Phase Behavior and Substitution Limit of Mixed Cesium-Formamidinium Lead Triiodide Perovskites

The mixed cation lead iodide perovskite photovoltaics show improved stability following site substitution of cesium ions (Cs+) onto the formamidinium cation sites (FA+) of (CH­(NH2)2PbI3 (FAPbI3) and increased resistance to formation of the undesirable ∂-phase. The structural phase behavior of Cs0.1FA0.9PbI3 has been investigated by neutron powder diffraction (NPD), complemented by single crystal and power X-ray diffraction and photoluminescence spectroscopy. The Cs-substitution limit has been determined to be less than 15%, and the cubic α-phase, Cs0.1FA0.9PbI3, is shown to be synthesizable in bulk and stable at 300 K. On cooling the cubic Cs0.1FA0.9PbI3, a slow, second-order cubic to tetragonal transition is observed close to 290 K, with variable temperature NPD indicating the presence of the tetragonal β-phase, adopting the space group P4/mbm between 290 and 180 K. An orthorhombic phase or twinned tetragonal phase is formed below 180 K, and the temperature for further transition to a disordered state is lowered to 125 K compared to that seen in phase pure α-FAPbI3 (140 K). These results demonstrate the importance of understanding the effect of cation site substitution on structure–property relationships in perovskite materials.

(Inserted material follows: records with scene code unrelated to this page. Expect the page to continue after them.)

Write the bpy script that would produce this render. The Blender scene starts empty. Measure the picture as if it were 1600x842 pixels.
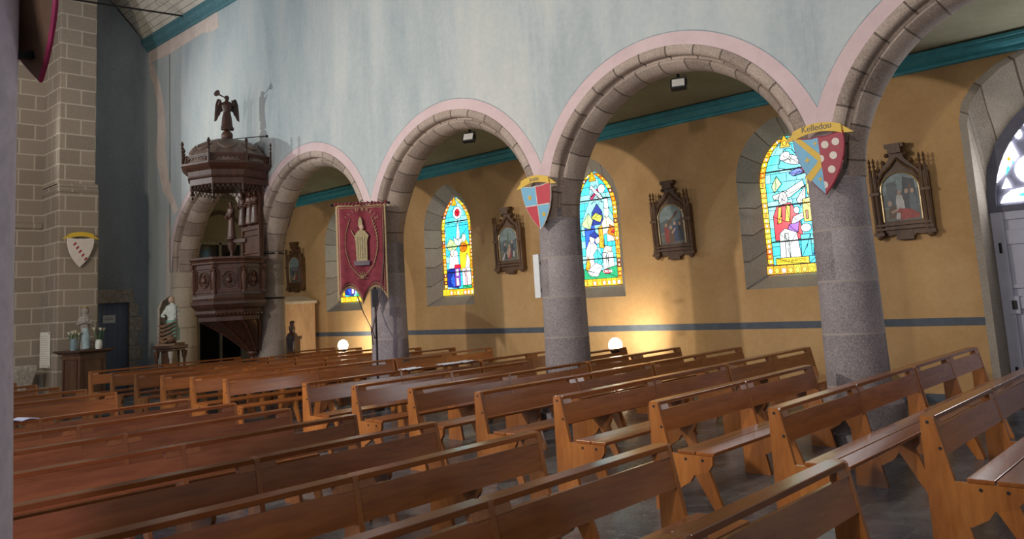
import bpy, math, random
from mathutils import Vector, Matrix
S = bpy.context.scene
COL = S.collection
PI = math.pi
rnd = random.Random(7)

# ------------------------------------------------------------------ camera
cd = bpy.data.cameras.new('camera'); cam = bpy.data.objects.new('camera', cd); COL.objects.link(cam); S.camera = cam
yaw, pitch, roll = math.radians(47.00763), math.radians(7.52956), math.radians(-3.30736)
fw = Vector((-math.cos(yaw)*math.cos(pitch), math.sin(yaw)*math.cos(pitch), math.sin(pitch)))
rr = Vector((math.sin(yaw), math.cos(yaw), 0)); uu = rr.cross(fw)
r2 = rr*math.cos(roll)+uu*math.sin(roll); u2 = -rr*math.sin(roll)+uu*math.cos(roll)
m = Matrix((r2, u2, -fw)).transposed().to_4x4(); m.translation = Vector((3.57094, -9.33988, 1.76202)); cam.matrix_world = m
cd.sensor_width = 36; cd.lens = 1260.379/1600*36; cd.shift_y = -122.14/1600; cd.clip_start = .05; cd.clip_end = 200

# ------------------------------------------------------------------ light and exposure
w = bpy.data.worlds.new('sky'); S.world = w; w.use_nodes = True
w.node_tree.nodes['Background'].inputs[0].default_value = (.90, .93, 1.0, 1)
w.node_tree.nodes['Background'].inputs[1].default_value = .20
S.view_settings.view_transform = 'Standard'; S.view_settings.look = 'None'; S.view_settings.gamma = 1
S.view_settings.use_curve_mapping = False; S.view_settings.exposure = 0.0
def lamp(name, kind, loc, target, energy, color, size=.2, angle=60, blend=.5, size_y=None):
    d = bpy.data.lights.new(name, kind); d.energy = energy; d.color = color
    if kind == 'AREA':
        d.size = size
        if size_y: d.shape = 'RECTANGLE'; d.size_y = size_y
    else: d.shadow_soft_size = size
    if kind == 'SPOT': d.spot_size = math.radians(angle); d.spot_blend = blend
    o = bpy.data.objects.new(name, d); COL.objects.link(o); o.location = loc
    o.rotation_euler = (Vector(target)-Vector(loc)).to_track_quat('-Z', 'Y').to_euler()
    return o
# the church's floodlights fixed along the opposite arcade, one high at the west end, and an added ceiling fill
lamp('nave_flood_and_fill', 'SPOT', (-6.3, -8.4, 4.5), (-4.0, 2.5, 2.6), 1500, (1, .91, .80), .12, 110, .5)
lamp('nave_flood_and_fill', 'SPOT', (-10.5, -8.4, 4.5), (-17.2, -2.6, 3.4), 650, (1, .88, .70), .15, 95, .7)
lamp('nave_flood_and_fill', 'SPOT', (2.1, -8.4, 4.5), (1.2, 2.5, 3.2), 500, (1, .91, .80), .15, 110, .6)
lamp('nave_flood_and_fill', 'SPOT', (-16.6, -6.8, 5.6), (-11.8, -.2, 6.1), 1000, (.90, .96, .96), .05, 80, .9)
lamp('nave_flood_and_fill', 'SPOT', (-12.6, -8.4, 4.6), (-16.2, -1.2, 9.8), 420, (.95, .95, 1), .15, 70, .8)  # unseen spot added to brighten the boarded ceiling
# daylight through the south aisle windows behind the camera
for i, x in enumerate((-14.2, -10.1, -6.1, -2.1, 2.1)):
    lamp('south_window_daylight', 'AREA', (x, -12.2, 3.2), (x, 0, 4.6), 95, (.90, .93, 1), 1.1, size_y=2.3)
# coloured daylight from the stained glass just left of the camera
lamp('stained_glass_daylight', 'SPOT', (2.6, -12.6, 3.0), (-2.3, -7.5, .8), 1000, (.50, .34, 1), .3, 34, .9)

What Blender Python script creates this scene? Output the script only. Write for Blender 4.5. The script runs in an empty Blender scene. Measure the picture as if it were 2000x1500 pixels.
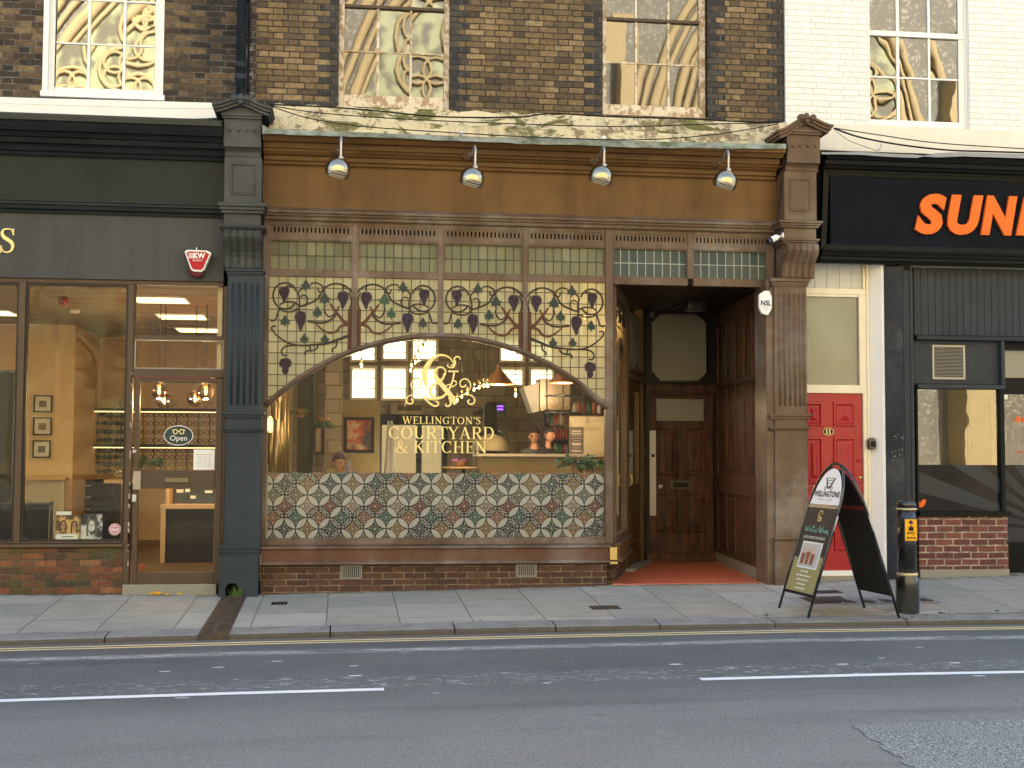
import bpy, bmesh, math, random
from mathutils import Vector, Matrix
random.seed(7)
sc = bpy.context.scene
COL = sc.collection
R = math.radians
PI = math.pi
# ---------------------------------------------------------------- camera (solved from the facade's horizontals, verticals and paving joints)
F, YAW, PITCH, ROLL = 2550.0, 0.129128, 0.054563, 0.0040423
CAM = Vector((0, -14.2, 1.46))
fwd = Vector((math.sin(YAW)*math.cos(PITCH), math.cos(YAW)*math.cos(PITCH), math.sin(PITCH)))
rgt = Vector((math.cos(YAW), -math.sin(YAW), 0)); upv = rgt.cross(fwd)
r2 = math.cos(ROLL)*rgt + math.sin(ROLL)*upv; u2 = -math.sin(ROLL)*rgt + math.cos(ROLL)*upv
cd = bpy.data.cameras.new('camera'); cam = bpy.data.objects.new('camera', cd); COL.objects.link(cam)
cd.sensor_width = 36; cd.lens = F/2000*36; cd.clip_end = 1000
m = Matrix((r2, u2, -fwd)).transposed().to_4x4(); m.translation = CAM; cam.matrix_world = m
sc.camera = cam
def ray(px, py): return (fwd + r2*((px-1000)/F) - u2*((py-750)/F))
def P(px, py, Y=0.0):                       # survey point of the photograph on the vertical plane y = Y
    d = ray(px, py); return CAM + d*((Y-CAM.y)/d.y)
def PZ(px, py, Z):
    d = ray(px, py); return CAM + d*((Z-CAM.z)/d.z)
def X(px, py, Y=0.0): return P(px, py, Y).x
def Z(px, py, Y=0.0): return P(px, py, Y).z
def rect(x0, y0, x1, y1, Y=0.0):
    xm, ym = (x0+x1)/2, (y0+y1)/2
    return X(x0, ym, Y), X(x1, ym, Y), Z(xm, y1, Y), Z(xm, y0, Y)
def lerp(a, b, t): return a+(b-a)*t
def interp(x, tab):
    if x <= tab[0][0]: return tab[0][1]
    for (a, b), (c, d) in zip(tab, tab[1:]):
        if x <= c: return b+(d-b)*(x-a)/(c-a)
    return tab[-1][1]
# ---------------------------------------------------------------- ground profile (the street climbs gently to the right)
BASE = [(X(*q), Z(*q)) for q in [(-400,1160),(0,1160),(240,1160),(500,1160),(850,1151),(1192,1142),(1490,1138),(1733,1130),(1965,1123),(2500,1110)]]
KT = [(X(a,b,-2.4), Z(a,b,-2.4)) for a,b in [(-500,1264),(0,1249),(500,1235),(1000,1223),(1500,1215),(2000,1207),(2600,1198)]]
KB = [(X(a,b,-2.4), Z(a,b,-2.4)) for a,b in [(-500,1276),(0,1261),(500,1248),(1000,1237),(1500,1226),(2000,1219),(2600,1211)]]
def pav(x, y):
    t = min(1, max(0, -y/2.4)); return lerp(interp(x, BASE), interp(x, KT), t)
def road(x, y): return interp(x, KB) + .012*min(4, (-2.4-y)) - .012*max(0, (-6.4-y))
# ---------------------------------------------------------------- mesh builder
class MB:
    def __init__(s, T=None): s.v=[]; s.f=[]; s.T=T; s.sm=[]
    def pt(s, p):
        p = Vector(p); s.v.append(s.T(p) if s.T else p); return len(s.v)-1
    def face(s, idx, smooth=False): s.f.append(list(idx)); s.sm.append(smooth)
    def quad(s, a, b, c, d): s.face([s.pt(a), s.pt(b), s.pt(c), s.pt(d)])
    def poly(s, pts): s.face([s.pt(p) for p in pts])
    def box(s, x0, x1, y0, y1, z0, z1):
        i = [s.pt((x, y, z)) for x in (x0, x1) for y in (y0, y1) for z in (z0, z1)]
        for q in ((0,1,3,2),(4,6,7,5),(0,4,5,1),(2,3,7,6),(0,2,6,4),(1,5,7,3)): s.face([i[k] for k in q])
        return s
    def prism(s, poly, y0, y1, smooth=False):
        n = len(poly); a = [s.pt((x, y0, z)) for x, z in poly]; b = [s.pt((x, y1, z)) for x, z in poly]
        s.face(a[::-1]); s.face(b)
        for k in range(n): s.face([a[k], a[(k+1)%n], b[(k+1)%n], b[k]], smooth)
        return s
    def prismz(s, poly, z0, z1):
        n = len(poly); a = [s.pt((x, y, z0)) for x, y in poly]; b = [s.pt((x, y, z1)) for x, y in poly]
        s.face(a[::-1]); s.face(b)
        for k in range(n): s.face([a[k], a[(k+1)%n], b[(k+1)%n], b[k]])
        return s
    def extx(s, prof, x0, x1, cap=True, smooth=False):
        n = len(prof); a = [s.pt((x0, y, z)) for y, z in prof]; b = [s.pt((x1, y, z)) for y, z in prof]
        if cap: s.face(a[::-1]); s.face(b)
        for k in range(n): s.face([a[k], a[(k+1)%n], b[(k+1)%n], b[k]], smooth)
        return s
    def tube(s, pts, r, n=8, closed=False, cap=True):
        pts = [Vector(p) for p in pts]; N = len(pts); rings = []; up = None
        for k, p in enumerate(pts):
            a = pts[(k-1)%N] if (closed or k) else p; b = pts[(k+1)%N] if (closed or k < N-1) else p
            t = (b-a).normalized()
            if up is None: up = Vector((0,0,1)) if abs(t.z) < .9 else Vector((0,1,0))
            u = t.cross(up); 
            if u.length < 1e-6: u = t.cross(Vector((1,0,0)))
            u.normalize(); w = u.cross(t).normalized(); up = w
            rr = r[k] if isinstance(r, (list, tuple)) else r
            rings.append([s.pt(p + (u*math.cos(2*PI*j/n) + w*math.sin(2*PI*j/n))*rr) for j in range(n)])
        M = N if closed else N-1
        for k in range(M):
            A, B = rings[k], rings[(k+1)%N]
            for j in range(n): s.face([A[j], A[(j+1)%n], B[(j+1)%n], B[j]], True)
        if cap and not closed: s.face(rings[0][::-1]); s.face(rings[-1])
        return s
    def lathe(s, c, prof, n=24, axis=None, smooth=True, cap=True):
        c = Vector(c); ax = Vector(axis or (0,0,1)).normalized()
        u = ax.orthogonal().normalized(); w = ax.cross(u); rings = []
        for r, h in prof: rings.append([s.pt(c + ax*h + (u*math.cos(2*PI*j/n)+w*math.sin(2*PI*j/n))*r) for j in range(n)])
        for A, B in zip(rings, rings[1:]):
            for j in range(n): s.face([A[j], A[(j+1)%n], B[(j+1)%n], B[j]], smooth)
        if cap: s.face(rings[0][::-1]); s.face(rings[-1])
        return s
    def stroke(s, pts, w, y0, y1, sub=5):          # flat ribbon in the x-z plane with varying width
        pp, ww = smooth_pts(pts, w, sub); L, Rr = [], []
        for k, p in enumerate(pp):
            a = pp[max(0, k-1)]; b = pp[min(len(pp)-1, k+1)]
            t = (b-a); t = t.normalized() if t.length > 1e-9 else Vector((1,0)); nn = Vector((-t.y, t.x))
            L.append(p+nn*ww[k]/2); Rr.append(p-nn*ww[k]/2)
        for k in range(len(pp)-1):
            q = [L[k], L[k+1], Rr[k+1], Rr[k]]
            a = [s.pt((c.x, y0, c.y)) for c in q]; s.face(a)
            b = [s.pt((c.x, y1, c.y)) for c in q]; s.face(b[::-1])
            s.face([a[0], b[0], b[1], a[1]]); s.face([a[3], a[2], b[2], b[3]])
        return s
    def grid(s, fn, us, vs, smooth=True):
        ids = [[s.pt(fn(u, v)) for v in vs] for u in us]
        for i in range(len(us)-1):
            for j in range(len(vs)-1): s.face([ids[i][j], ids[i+1][j], ids[i+1][j+1], ids[i][j+1]], smooth)
        return s
    def build(s, name, mat, parent=None, bevel=0, recalc=True, **props):
        o0 = root_loc(parent) if parent else Vector((0,0,0))
        me = bpy.data.meshes.new(name); me.from_pydata([tuple(p-o0) for p in s.v], [], s.f)
        for pl, f in zip(me.polygons, s.sm): pl.use_smooth = f
        if recalc:
            bm = bmesh.new(); bm.from_mesh(me); bmesh.ops.recalc_face_normals(bm, faces=bm.faces); bm.to_mesh(me); bm.free()
        me.materials.append(mat)
        o = bpy.data.objects.new(name, me); COL.objects.link(o)
        if parent: o.parent = parent
        if bevel:
            md = o.modifiers.new('bevel', 'BEVEL'); md.width = bevel; md.segments = 2; md.limit_method = 'ANGLE'; md.angle_limit = R(40)
        for k, v in props.items(): o[k] = v
        return o
def smooth_pts(pts, w, sub):
    pts = [Vector((p[0], p[1])) for p in pts]; n = len(pts)
    if not isinstance(w, (list, tuple)): w = [w]*n
    if n == 2 or sub <= 1: return pts, list(w)
    out, ow = [], []
    for k in range(n-1):
        p0, p1, p2, p3 = pts[max(0,k-1)], pts[k], pts[k+1], pts[min(n-1,k+2)]
        for j in range(sub):
            t = j/sub
            out.append(.5*((2*p1)+(p2-p0)*t+(2*p0-5*p1+4*p2-p3)*t*t+(3*p1-p0-3*p2+p3)*t*t*t)); ow.append(lerp(w[k], w[k+1], t))
    out.append(pts[-1]); ow.append(w[-1]); return out, ow
def catmull3(pts, sub=6):
    pts = [Vector(p) for p in pts]; n = len(pts); out = []
    for k in range(n-1):
        p0, p1, p2, p3 = pts[max(0,k-1)], pts[k], pts[k+1], pts[min(n-1,k+2)]
        for j in range(sub):
            t = j/sub; out.append(.5*((2*p1)+(p2-p0)*t+(2*p0-5*p1+4*p2-p3)*t*t+(3*p1-p0-3*p2+p3)*t*t*t))
    return out+[pts[-1]]
def root_loc(o):
    v = Vector((0,0,0))
    while o is not None: v += o.location; o = o.parent
    return v
def thing(name, label, cat, loc=(0,0,0), group=None):
    o = bpy.data.objects.new(name, None); COL.objects.link(o); o.location = loc; o.empty_display_size = .1
    o['label'] = label; o['category'] = cat
    if group: o['group'] = group
    return o
def tag(o, label, cat, group=None):
    o['label'] = label; o['category'] = cat
    if group: o['group'] = group
    return o
def dup(root, loc, label=None):
    r = root.copy(); COL.objects.link(r); r.location = loc
    if label: r['label'] = label
    for ch in list(root.children):
        c = ch.copy(); COL.objects.link(c); c.parent = r
        for g in list(ch.children):
            d = g.copy(); COL.objects.link(d); d.parent = c
    return r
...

混合阳离子碘化铅钙钛矿光伏材料在将铯离子（Cs⁺）取代至(CH(NH₂)₂PbI₃（FAPbI₃）的甲脒阳离子（FA⁺）位点后，稳定性得到显著提升，且有效抑制了有害δ相的生成。本研究采用中子粉末衍射（neutron powder diffraction, NPD），结合单晶与粉末X射线衍射、光致发光光谱技术，对Cs₀.₁FA₀.₉PbI₃的结构相行为进行了系统研究。实验确定铯离子的取代极限低于15%，且立方α相Cs₀.₁FA₀.₉PbI₃可批量合成，并在300 K下保持稳定。对该立方相材料进行降温处理时，在近290 K处观测到缓慢的二级立方相向四方相转变；变温中子粉末衍射结果表明，在290 K至180 K温度区间内，材料呈现四方β相，其空间群为P4/mbm。当温度降至180 K以下时，材料转变为正交相或孪晶四方相；与纯相α-FAPbI₃中的无序转变温度（140 K）相比，该材料的无序转变温度被降至125 K。上述研究结果证实，阐明阳离子位点取代对钙钛矿材料结构-性能构效关系的影响，对该类材料的设计与优化具有重要指导意义。